Here now with the council it works of a point system, the worse the situation the higher points you get and then you bid with the points you are given, the person with the highest points gert the house, that's the council.
The housing association goes off your situation but you are put on a list and obviously you move up the list as a house is available.

It is worth a try, put your area and housing in google and they should have a council website.

oh my mum was the same with Amy, it's just their instincts taking over. :roll:
 
I stayed at home with my mum and dad until Daniel was 3 - I love my parents to bits, and it was great for babysitting but there were soooooo many conflicts it became unbearable.

We looked into doing the 'my parents threw me out' to get a council place, but couldn't go through with it. They wanted to interview my Dad, and he can't lie to save his life.

In the end we got a list of all the council points criteria and rented a flat to get as many points as possible. The flat was pretty nice, but 4th floor, no central heating, shower not bath got us a council flat in 2 months. The council flat was in a worse state than the flat I'd been in :(

My mum and dad also offered to buy us a house, but I felt as though I'd still be tied to them, I wanted my independance. It was difficult in those first few months, but it did me the world of good not having mummy and daddy on hand to bail me out!!

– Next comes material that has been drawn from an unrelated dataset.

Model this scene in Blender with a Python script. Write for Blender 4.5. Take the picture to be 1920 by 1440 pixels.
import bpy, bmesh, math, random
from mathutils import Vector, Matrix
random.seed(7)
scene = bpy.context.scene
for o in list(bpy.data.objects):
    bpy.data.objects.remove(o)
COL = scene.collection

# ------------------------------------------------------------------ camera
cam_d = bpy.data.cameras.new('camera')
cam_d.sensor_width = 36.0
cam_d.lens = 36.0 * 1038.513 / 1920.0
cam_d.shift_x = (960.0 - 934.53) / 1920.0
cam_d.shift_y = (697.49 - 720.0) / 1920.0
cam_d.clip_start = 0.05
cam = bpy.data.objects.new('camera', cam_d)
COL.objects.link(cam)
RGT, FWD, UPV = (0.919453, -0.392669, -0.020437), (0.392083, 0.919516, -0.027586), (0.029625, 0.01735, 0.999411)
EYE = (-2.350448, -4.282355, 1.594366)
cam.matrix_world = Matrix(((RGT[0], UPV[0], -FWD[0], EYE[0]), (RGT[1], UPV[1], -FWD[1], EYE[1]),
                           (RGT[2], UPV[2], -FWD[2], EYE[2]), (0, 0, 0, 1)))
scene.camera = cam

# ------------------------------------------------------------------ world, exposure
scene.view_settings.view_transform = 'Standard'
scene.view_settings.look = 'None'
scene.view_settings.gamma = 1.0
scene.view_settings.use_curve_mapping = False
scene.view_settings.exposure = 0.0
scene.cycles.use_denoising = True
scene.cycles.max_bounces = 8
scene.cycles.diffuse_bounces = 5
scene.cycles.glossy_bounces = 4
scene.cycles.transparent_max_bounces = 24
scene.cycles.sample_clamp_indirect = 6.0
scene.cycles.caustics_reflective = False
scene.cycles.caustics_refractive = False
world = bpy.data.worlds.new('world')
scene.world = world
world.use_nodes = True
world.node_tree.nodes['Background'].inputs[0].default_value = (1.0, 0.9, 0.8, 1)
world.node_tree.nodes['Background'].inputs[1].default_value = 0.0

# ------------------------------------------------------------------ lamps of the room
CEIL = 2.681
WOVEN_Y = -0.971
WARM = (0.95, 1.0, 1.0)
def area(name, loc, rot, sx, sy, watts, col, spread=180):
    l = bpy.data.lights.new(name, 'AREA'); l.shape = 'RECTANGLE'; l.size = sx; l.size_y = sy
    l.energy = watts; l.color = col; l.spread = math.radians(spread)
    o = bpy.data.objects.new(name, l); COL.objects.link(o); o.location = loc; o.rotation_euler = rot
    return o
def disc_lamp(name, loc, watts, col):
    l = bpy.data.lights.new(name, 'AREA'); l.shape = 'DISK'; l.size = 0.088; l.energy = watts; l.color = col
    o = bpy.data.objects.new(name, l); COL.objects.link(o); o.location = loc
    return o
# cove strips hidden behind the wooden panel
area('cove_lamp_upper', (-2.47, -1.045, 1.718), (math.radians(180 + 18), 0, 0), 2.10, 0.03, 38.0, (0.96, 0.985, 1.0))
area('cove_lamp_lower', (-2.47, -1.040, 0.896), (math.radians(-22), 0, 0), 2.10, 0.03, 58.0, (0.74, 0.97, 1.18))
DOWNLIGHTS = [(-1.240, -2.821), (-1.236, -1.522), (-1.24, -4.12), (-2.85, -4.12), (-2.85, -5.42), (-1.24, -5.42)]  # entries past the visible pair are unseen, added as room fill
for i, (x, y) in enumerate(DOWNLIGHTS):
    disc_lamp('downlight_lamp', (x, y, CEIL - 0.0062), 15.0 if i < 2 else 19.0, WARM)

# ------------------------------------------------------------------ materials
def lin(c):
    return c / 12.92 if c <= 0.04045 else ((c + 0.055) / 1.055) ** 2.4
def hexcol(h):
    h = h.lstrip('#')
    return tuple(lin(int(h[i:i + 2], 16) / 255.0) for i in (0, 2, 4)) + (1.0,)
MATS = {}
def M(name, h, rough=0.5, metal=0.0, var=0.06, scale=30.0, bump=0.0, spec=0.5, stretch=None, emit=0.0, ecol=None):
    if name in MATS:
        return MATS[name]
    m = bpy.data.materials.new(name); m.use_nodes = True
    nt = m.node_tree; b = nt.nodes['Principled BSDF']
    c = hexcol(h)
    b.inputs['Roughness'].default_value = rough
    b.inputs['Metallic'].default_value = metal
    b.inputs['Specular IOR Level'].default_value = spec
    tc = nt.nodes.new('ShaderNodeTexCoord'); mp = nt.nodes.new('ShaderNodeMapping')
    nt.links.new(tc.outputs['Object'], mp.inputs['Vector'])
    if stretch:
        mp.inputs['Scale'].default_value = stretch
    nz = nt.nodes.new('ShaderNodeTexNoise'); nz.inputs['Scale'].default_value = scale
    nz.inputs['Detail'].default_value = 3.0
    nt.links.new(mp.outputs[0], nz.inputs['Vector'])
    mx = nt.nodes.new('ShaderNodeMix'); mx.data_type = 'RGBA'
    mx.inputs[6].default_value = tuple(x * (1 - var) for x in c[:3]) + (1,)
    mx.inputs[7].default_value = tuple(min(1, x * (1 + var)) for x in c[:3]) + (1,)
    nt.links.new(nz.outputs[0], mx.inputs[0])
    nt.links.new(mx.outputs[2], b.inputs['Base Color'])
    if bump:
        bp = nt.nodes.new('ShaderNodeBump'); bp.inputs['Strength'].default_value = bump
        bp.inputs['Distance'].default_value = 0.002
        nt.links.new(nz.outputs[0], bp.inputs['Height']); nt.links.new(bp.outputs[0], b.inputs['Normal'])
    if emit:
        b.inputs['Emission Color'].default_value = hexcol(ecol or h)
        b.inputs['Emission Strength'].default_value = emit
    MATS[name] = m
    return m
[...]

The hardest thing was leaving my cat behind :(
 
Davina... I'll be 37 on 27th September... :shock: :shock:
How come I still feel twenty something??? Mind you - body knackered now, but still running marathons and flirting in my head!!! :D :D
Emilia xx
 
You need to sit down and tell them that they have brought up theire children and now it's your turn and that your grateful for advice but they have to respect your wishes or you will find somewhere else to live cos you're unhappy - just keep it calm dont argue :)
 
With my son i lived with my mom for a while. It was sooooo hard. They always think they know what's best because they have raised children. You have to politly explain to them that as much as you appreciate there help you want to have the final say in what goes on. That you are his mother and that things have changed alot int he last 20 years since they reiased theres. That even though you live with them your wishes should be followed because ultimatly you are the one who is responsible for him.
 
emilia said:
Davina... I'll be 37 on 27th September... :shock: :shock:
How come I still feel twenty something??? Mind you - body knackered now, but still running marathons and flirting in my head!!! :D :D
Emilia xx

Just to clarify the above.... I'm NOT running marathons.... only in my head..... make sense? In my dreams, etc......... :wall: :wall:
Sarah... I'll take that as a complement, ta! :D
I do understand your dilema. I don't live with my mum, but my mum lives with us! Wehave good days and bad..... I will however, never see it as a "relationship" builder - more like destroyer.
Good ;uck, I hope the dust has settled in the mean time.